I've heard that song when it had long hair, which was a long time ago, and I've always loved it. When we sat down to A&R this record, [Vice President of A&R at Universal Music Group Nashville] Brian Wright played it for me, and I said, "Pffff, you get Eric and Miranda to let me cut that song, I'll cut it."

And we asked, because, of course, maybe they were holding onto it. You never know. It's such a great song. Maybe Eric wanted to put it on his project someday -- you never know. But Eric was excited, and Miranda was excited, and we got the go-ahead.

We always thought of it as a duet, and the first person I thought about was Lauren. After the ACM Honors, where we sang together -- and we sang great.
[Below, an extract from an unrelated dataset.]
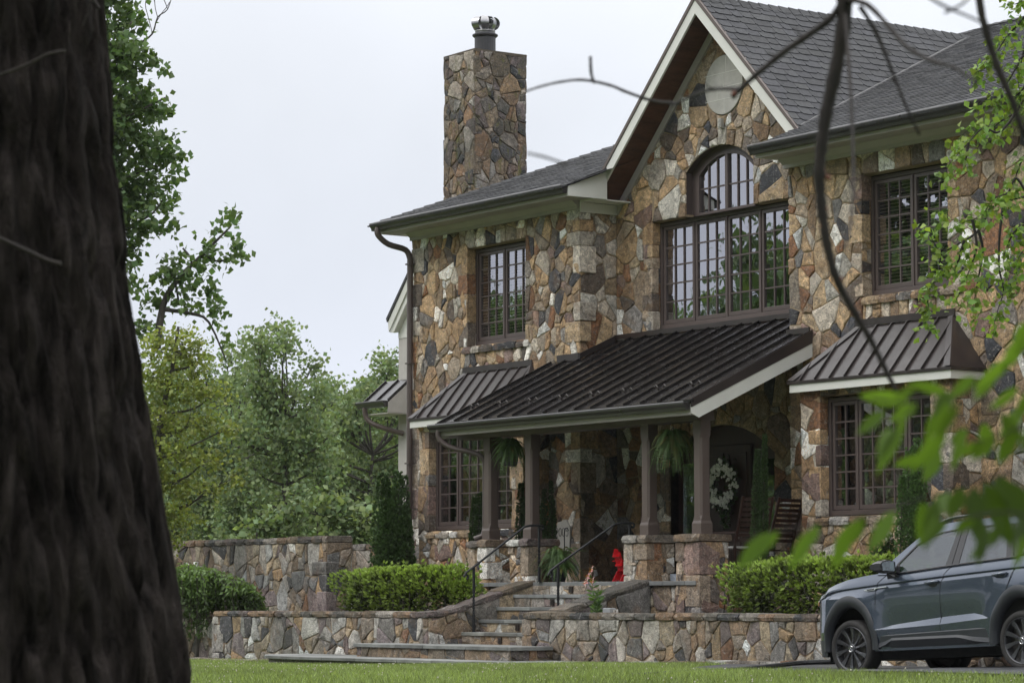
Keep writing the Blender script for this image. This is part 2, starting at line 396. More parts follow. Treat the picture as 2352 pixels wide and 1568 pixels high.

We're great friends, and it's just easy with her. She's very talented.

It's a great song. It's Eric Church all day. I wanted to sing it like I would sing his melodies, which isn't like Eric, it's like me, but it still has the soul of his soul. And Miranda's a great songwriter. What I love about that, and about them being songwriters on it, is that it [spotlights] them as songwriters, and you get to see just how great they are as songwriters -- and they're great artists, on top of that.